* What you need to do *
Reproduce only the stretch of entries below that begins at the first line and ends at the line holding "return np.array([cx *".

[3D scene scripts]
----

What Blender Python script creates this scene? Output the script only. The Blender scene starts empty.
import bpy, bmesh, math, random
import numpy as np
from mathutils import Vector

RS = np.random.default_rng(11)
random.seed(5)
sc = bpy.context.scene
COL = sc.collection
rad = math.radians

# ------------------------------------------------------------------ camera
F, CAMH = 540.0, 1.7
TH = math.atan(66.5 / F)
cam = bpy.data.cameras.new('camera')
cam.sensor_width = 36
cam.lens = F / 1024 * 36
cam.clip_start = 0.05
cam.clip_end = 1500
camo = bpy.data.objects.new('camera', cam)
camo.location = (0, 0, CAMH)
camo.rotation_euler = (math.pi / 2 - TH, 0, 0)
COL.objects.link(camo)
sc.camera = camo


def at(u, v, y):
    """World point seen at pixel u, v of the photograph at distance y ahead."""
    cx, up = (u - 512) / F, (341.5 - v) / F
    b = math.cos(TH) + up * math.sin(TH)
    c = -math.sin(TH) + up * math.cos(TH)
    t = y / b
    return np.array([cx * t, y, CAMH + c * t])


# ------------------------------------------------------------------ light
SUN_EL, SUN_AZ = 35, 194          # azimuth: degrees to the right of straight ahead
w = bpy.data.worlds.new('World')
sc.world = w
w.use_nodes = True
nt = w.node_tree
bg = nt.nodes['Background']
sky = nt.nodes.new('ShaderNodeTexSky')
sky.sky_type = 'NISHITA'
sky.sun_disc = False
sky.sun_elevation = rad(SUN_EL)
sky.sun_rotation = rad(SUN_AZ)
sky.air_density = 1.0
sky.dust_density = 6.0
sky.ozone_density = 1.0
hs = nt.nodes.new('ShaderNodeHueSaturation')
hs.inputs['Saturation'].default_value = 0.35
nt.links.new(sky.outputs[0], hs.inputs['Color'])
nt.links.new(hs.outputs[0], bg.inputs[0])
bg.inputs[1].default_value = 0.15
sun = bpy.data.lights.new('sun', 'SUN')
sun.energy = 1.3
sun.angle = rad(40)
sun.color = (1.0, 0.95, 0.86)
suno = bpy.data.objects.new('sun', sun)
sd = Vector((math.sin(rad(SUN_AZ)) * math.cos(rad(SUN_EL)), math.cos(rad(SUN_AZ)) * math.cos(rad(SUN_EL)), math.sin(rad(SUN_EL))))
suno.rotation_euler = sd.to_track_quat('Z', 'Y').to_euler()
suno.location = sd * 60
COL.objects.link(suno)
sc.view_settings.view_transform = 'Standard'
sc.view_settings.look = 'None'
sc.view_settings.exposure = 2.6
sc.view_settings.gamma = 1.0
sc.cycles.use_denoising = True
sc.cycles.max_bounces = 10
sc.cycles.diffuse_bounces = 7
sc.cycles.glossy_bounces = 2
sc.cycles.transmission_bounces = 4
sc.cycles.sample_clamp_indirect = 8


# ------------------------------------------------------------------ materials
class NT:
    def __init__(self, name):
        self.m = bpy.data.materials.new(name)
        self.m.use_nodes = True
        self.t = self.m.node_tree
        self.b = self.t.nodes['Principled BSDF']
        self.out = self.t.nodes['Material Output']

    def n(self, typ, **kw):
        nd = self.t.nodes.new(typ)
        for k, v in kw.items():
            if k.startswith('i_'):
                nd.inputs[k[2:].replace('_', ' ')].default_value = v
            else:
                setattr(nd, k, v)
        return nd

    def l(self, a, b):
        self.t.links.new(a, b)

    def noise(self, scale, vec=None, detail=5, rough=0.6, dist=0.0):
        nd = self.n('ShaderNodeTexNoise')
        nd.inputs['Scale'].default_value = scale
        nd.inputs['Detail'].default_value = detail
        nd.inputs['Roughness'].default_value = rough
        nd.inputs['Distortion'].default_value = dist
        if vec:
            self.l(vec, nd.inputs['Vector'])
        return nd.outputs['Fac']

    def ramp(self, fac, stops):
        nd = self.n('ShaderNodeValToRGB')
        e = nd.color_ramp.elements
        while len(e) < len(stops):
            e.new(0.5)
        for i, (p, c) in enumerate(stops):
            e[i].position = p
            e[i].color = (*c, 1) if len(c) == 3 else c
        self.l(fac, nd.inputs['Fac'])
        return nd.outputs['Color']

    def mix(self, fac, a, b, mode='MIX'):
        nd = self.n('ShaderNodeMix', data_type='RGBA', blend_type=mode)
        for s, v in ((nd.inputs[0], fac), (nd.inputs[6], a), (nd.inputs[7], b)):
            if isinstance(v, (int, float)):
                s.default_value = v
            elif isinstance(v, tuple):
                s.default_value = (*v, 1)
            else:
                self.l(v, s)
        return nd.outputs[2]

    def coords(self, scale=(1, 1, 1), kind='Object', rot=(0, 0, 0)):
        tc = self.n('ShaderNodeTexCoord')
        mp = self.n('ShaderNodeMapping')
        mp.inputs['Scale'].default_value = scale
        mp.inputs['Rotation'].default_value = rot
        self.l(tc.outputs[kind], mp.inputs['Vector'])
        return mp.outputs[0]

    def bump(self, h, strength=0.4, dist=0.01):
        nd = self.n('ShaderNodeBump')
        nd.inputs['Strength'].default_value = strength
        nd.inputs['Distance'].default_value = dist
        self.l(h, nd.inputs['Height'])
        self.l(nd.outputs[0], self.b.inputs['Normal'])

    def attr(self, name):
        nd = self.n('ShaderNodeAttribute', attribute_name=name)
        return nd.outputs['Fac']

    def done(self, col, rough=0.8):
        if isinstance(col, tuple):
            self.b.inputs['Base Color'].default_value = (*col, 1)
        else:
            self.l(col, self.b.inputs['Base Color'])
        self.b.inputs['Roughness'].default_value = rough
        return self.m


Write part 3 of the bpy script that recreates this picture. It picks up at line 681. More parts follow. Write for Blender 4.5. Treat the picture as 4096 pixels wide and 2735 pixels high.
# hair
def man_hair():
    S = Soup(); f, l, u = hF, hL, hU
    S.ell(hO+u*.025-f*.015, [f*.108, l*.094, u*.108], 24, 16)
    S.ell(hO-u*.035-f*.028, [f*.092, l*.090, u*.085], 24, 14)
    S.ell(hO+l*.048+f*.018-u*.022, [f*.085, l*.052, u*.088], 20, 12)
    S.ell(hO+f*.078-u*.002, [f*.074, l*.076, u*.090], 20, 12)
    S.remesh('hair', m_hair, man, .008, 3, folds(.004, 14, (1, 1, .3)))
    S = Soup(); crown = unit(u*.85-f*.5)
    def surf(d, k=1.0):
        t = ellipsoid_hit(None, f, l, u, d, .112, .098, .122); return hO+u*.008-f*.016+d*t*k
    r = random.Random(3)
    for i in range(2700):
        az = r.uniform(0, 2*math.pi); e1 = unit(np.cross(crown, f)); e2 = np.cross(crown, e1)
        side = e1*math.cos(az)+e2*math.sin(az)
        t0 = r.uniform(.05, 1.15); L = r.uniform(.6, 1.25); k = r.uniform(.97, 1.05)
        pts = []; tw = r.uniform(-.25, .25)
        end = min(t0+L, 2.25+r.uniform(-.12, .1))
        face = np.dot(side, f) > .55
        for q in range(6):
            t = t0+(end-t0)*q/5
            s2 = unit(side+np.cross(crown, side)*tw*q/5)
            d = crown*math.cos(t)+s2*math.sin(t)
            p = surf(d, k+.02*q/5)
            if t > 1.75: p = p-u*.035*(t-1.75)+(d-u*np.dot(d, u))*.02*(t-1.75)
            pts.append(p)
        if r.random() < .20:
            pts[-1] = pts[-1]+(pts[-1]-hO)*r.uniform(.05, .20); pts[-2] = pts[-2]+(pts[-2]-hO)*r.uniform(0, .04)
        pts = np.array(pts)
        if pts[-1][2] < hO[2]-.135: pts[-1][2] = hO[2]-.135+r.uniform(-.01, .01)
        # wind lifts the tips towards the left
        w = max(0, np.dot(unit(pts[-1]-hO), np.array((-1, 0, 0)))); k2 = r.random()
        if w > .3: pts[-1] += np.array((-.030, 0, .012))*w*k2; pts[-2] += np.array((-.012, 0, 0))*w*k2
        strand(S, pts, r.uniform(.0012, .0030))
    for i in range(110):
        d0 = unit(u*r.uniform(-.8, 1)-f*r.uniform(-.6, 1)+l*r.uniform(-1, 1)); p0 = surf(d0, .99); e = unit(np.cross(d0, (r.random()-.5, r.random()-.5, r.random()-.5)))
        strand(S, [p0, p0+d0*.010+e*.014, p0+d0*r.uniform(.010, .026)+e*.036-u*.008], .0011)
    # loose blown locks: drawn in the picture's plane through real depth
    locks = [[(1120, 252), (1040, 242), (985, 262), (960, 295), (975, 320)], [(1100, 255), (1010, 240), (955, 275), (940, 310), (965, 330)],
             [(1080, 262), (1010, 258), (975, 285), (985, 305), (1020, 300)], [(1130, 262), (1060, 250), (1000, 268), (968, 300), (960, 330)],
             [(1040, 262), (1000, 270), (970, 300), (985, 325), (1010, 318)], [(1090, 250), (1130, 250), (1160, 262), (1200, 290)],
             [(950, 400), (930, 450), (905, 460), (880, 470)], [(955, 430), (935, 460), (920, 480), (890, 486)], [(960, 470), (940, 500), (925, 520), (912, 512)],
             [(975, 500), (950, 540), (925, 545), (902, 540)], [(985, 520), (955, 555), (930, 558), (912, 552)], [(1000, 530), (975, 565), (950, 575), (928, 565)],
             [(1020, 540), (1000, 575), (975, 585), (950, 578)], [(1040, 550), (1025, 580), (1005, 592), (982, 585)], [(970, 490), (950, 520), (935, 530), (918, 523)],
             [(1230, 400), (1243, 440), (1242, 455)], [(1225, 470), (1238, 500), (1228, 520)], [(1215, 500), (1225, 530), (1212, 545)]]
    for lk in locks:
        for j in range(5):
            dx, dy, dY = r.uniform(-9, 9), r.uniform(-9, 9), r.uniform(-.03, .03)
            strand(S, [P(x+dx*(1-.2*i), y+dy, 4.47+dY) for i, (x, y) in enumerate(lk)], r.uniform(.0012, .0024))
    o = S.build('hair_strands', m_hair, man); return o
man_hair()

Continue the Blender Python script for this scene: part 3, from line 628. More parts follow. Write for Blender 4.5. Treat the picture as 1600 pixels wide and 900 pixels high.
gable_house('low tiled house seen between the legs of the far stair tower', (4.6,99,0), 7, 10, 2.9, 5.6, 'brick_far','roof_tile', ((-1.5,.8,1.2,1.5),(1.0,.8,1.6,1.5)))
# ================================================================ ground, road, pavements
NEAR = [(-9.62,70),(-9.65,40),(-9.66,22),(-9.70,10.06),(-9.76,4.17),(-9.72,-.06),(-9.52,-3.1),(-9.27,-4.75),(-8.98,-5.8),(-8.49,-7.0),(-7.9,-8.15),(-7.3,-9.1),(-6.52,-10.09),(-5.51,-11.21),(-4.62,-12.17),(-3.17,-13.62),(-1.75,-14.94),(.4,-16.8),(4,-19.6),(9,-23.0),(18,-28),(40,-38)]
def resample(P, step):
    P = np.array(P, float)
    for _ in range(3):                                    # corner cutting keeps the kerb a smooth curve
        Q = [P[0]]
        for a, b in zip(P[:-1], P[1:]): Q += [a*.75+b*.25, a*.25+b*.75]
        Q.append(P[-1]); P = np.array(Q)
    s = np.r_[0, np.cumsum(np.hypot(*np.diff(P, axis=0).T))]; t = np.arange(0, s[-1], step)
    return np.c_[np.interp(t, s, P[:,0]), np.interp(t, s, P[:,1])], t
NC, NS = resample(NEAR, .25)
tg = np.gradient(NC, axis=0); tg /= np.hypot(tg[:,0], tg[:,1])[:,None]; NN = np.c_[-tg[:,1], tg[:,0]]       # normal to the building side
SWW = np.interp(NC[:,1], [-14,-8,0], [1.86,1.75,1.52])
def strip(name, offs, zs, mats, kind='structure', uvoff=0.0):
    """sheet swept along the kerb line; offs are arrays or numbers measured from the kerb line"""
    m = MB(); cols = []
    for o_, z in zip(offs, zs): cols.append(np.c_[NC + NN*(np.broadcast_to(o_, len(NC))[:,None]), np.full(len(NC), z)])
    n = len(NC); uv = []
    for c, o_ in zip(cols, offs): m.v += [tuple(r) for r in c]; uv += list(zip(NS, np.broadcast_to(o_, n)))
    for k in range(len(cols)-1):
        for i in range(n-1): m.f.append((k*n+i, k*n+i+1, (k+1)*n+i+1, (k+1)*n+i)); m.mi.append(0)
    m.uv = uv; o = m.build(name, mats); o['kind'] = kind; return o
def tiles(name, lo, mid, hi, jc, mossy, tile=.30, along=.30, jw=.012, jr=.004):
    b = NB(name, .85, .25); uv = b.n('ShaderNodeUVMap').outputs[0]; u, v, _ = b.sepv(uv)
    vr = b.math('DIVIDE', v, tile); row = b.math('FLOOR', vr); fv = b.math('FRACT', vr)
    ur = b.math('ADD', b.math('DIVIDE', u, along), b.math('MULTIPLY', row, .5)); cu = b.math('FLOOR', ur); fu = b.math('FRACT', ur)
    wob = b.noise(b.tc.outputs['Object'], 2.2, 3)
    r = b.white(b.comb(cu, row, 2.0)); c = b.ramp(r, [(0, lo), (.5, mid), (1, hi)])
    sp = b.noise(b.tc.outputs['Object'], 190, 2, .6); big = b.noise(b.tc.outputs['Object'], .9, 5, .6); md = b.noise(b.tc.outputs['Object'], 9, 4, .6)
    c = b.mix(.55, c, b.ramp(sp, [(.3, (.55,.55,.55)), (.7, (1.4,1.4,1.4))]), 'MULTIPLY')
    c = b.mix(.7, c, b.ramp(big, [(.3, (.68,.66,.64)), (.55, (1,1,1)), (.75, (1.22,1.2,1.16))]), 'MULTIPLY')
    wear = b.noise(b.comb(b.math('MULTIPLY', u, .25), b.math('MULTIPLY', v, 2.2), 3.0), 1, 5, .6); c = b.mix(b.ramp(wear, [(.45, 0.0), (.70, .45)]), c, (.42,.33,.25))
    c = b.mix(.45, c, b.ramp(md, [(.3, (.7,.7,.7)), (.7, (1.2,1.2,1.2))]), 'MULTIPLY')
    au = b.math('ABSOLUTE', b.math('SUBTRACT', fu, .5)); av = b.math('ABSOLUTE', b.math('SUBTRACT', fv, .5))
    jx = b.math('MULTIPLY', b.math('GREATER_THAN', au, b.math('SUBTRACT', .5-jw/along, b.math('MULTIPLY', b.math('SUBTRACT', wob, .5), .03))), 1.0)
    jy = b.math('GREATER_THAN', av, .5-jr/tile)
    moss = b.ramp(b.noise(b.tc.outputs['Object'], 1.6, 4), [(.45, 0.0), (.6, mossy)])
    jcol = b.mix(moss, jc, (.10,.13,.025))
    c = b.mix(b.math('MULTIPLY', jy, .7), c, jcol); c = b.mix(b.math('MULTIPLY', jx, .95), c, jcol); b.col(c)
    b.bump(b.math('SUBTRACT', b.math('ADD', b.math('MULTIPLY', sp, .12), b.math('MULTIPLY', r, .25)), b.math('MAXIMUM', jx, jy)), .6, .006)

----

* Solved exercise *
What Blender Python script creates this scene? Output the script only. The Blender scene starts empty.
import bpy, bmesh, math, random
import numpy as np
from mathutils import Vector

RS = np.random.default_rng(11)
random.seed(5)
sc = bpy.context.scene
COL = sc.collection
rad = math.radians

# ------------------------------------------------------------------ camera
F, CAMH = 540.0, 1.7
TH = math.atan(66.5 / F)
cam = bpy.data.cameras.new('camera')
cam.sensor_width = 36
cam.lens = F / 1024 * 36
cam.clip_start = 0.05
cam.clip_end = 1500
camo = bpy.data.objects.new('camera', cam)
camo.location = (0, 0, CAMH)
camo.rotation_euler = (math.pi / 2 - TH, 0, 0)
COL.objects.link(camo)
sc.camera = camo


def at(u, v, y):
    """World point seen at pixel u, v of the photograph at distance y ahead."""
    cx, up = (u - 512) / F, (341.5 - v) / F
    b = math.cos(TH) + up * math.sin(TH)
    c = -math.sin(TH) + up * math.cos(TH)
    t = y / b
    return np.array([cx * t, y, CAMH + c * t])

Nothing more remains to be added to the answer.